Sur une question-clé : sans l’Europe, il n’y a pas de transition écologique. Nous ne pouvons pas financer la conversion de l’économie si on quitte l’UE. L’impact qu’auraient nos mesures franco-françaises sur le réchauffement climatique serait d’autant plus faible que nous ne pourrions pas jouir des financements européens, dont on sait qu’ils sont indispensables. La vraie pierre d’achoppement du projet de Jean-Luc est là.
Sur la situation en Syrie, vous dites qu’il faut « fabriquer très vite une solution politique » sans Bachar Al-Asad. Que proposez-vous ?
Il faut affirmer clairement nos lignes rouges. Nous ne devons pas faire une diplomatie seulement dans l’interstice que nous laissent les Etats-Unis, les Russes et Bachar Al-Assad lui-même. Nous voulons une décision qui se place dans le cadre de la légalité internationale, donc sous l’auspice des Nations unies. Les massacres de Daesh comme d’Assad justifient que les responsables des deux parties se retrouvent demain devant les tribunaux internationaux et qu’ils ne participent pas de la solution politique.
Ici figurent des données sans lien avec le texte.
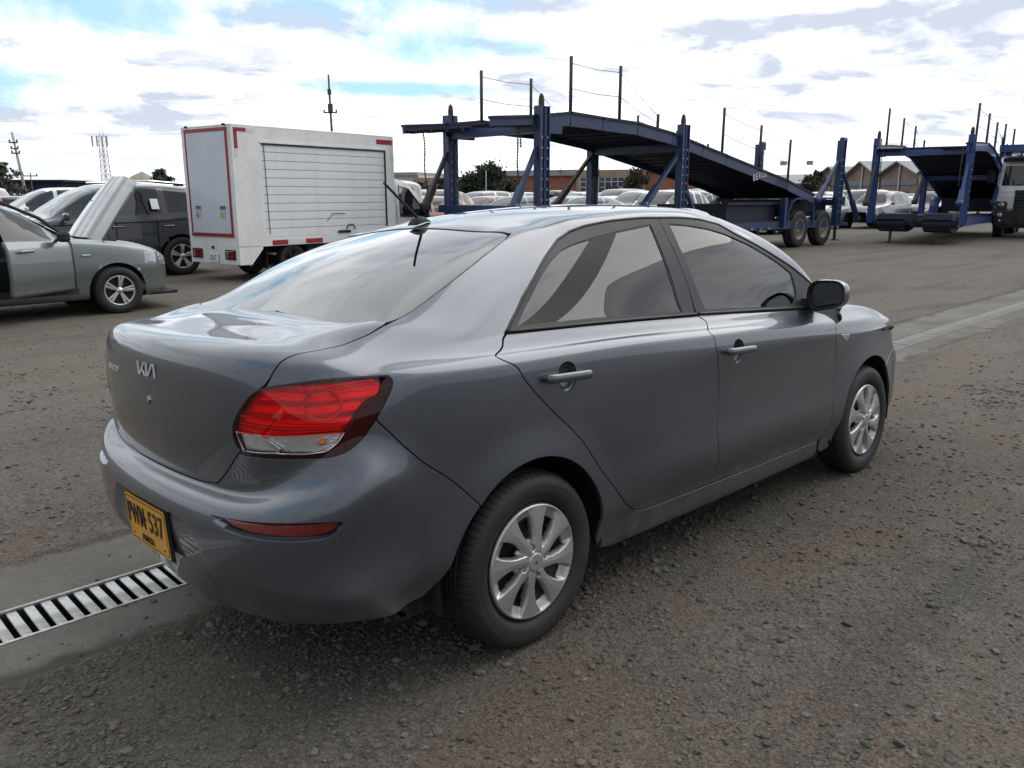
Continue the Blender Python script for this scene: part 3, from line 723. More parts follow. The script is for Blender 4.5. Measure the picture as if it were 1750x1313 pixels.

La question qui fâche de l’internaute, flantheaume : « Qu’avez-vous fait de votre "pacte de non-agression" avec Jean-Luc Mélenchon ? »
Je n’ai pas agressé Jean-Luc, au contraire, je n’ai eu que des mots gentils. Dire ce qu’il y a dans son programme n’est pas une agression. Bon. La réalité, c’est que je ne veux pas prendre le risque de sortir de l’Europe. Je ne vois pas comment la gauche peut se reconstruire et fabriquer demain l’unité avec ce type de perspective. En outre, je ne partage pas la fascination ou l’indulgence qu’il peut y avoir pour Poutine dans les rangs de ses partisans. Ma conception de la démocratie me poussait à vouloir un dernier débat. Je le répète, je préfère cela aux messes, bien que chacun soit libre de fréquenter les églises qu’il veut. C’est la République.